Chevron to exit North Sea after over half a century. Here’s why

The Chevron logo is seen in Los Angeles, California

Chevron announced plans on Thursday to sell its remaining oil and gas assets in the UK North Sea, marking the end of its more than 55-year presence in the region.

This move comes as the US energy giant prepares for a $53 billion acquisition of Hess, which includes plans for $10 billion to $15 billion in global asset sales.

The divestment will be part of a broader trend of major oil companies retreating from the ageing British basin, once a pioneering region for deepwater production since the 1970s.

Chevron's North Sea holdings include a 19.4 per cent stake in the BP-operated Clair oilfield, the largest in the region with a production capacity of 120,000 barrels per day.

BP is considering a third development phase, Clair South, which is one of the last major untapped fields in the North Sea.

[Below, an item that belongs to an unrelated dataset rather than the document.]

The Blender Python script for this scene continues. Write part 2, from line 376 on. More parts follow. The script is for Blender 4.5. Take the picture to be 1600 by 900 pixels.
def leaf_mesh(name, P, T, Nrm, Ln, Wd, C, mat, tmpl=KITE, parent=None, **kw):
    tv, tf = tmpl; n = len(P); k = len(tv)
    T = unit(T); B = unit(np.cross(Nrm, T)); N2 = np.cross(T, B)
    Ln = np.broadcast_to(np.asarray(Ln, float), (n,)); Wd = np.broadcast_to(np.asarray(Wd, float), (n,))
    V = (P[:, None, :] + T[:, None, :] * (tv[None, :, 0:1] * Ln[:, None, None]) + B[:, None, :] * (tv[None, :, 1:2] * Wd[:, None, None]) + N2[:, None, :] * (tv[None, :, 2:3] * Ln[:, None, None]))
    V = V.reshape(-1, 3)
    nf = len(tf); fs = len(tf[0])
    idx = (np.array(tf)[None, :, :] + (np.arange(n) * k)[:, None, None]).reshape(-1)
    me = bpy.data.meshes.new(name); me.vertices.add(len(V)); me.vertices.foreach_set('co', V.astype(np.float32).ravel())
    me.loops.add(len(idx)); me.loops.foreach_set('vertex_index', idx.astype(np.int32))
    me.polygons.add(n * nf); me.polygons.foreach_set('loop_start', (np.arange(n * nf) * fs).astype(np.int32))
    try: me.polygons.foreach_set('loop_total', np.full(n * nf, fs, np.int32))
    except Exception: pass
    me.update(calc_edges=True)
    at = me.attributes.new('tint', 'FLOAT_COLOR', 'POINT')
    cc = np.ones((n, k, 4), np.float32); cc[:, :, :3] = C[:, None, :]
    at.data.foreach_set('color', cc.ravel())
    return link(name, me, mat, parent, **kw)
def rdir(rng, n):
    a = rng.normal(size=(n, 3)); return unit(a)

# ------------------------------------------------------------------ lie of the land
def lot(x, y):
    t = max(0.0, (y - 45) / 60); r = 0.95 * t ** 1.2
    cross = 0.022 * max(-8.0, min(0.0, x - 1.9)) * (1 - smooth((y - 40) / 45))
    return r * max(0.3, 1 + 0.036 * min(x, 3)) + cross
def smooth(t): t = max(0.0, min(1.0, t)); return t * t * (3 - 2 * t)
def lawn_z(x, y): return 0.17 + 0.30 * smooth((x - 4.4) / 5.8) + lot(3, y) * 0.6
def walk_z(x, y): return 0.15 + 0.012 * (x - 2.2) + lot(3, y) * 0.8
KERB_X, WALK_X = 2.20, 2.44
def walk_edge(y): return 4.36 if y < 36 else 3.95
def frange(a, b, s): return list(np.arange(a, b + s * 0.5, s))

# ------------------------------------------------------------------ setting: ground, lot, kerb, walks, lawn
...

Chevron's departure from the North Sea basin reflects a decline in UK oil and gas production, which has dropped from a peak of around 4.5 million barrels of oil equivalent per day (boed) in the late 1990s to approximately 1.2 million boed in 2023.

The company also plans to sell its marginal interests in the Sullom Voe oil terminal and its stakes in the Ninian and SIRGE pipeline systems connected to the hub.

Industry sources estimate that the sale could generate up to $1 billion, excluding tax benefits.

The formal sales process is expected to begin in June.

However, this divestment will not affect the operations of Chevron's international headquarters in London or its technology centre in Aberdeen.

Chevron’s exit is part of a strategic review of its global portfolio aimed at focusing on its most profitable assets, as emphasised by CEO Mike Wirth.

The company has been gradually reducing its North Sea presence, having sold its stake in the Rosebank field to Equinor in 2018 and many of its North Sea assets to Ithaca Energy in 2019.

Other oil majors like Exxon Mobil, ConocoPhillips, and Shell have also sold assets in the region since the 2000s.

David Moseley, an analyst at consultancy Welligence, noted, "Chevron continues the trend that has seen the North American majors seek to exit the UK."

He suggested that potential buyers could include independent companies looking to expand their operations.

The planned sale is not influenced by the UK government's 35 per cent windfall tax on North Sea producers, which was imposed following the surge in energy prices in 2022.

Chevron emphasised that the decision is part of its ongoing strategy to maintain capital discipline in both traditional and new energy sectors, regularly reviewing its global portfolio to ensure assets remain strategic and competitive for future investments.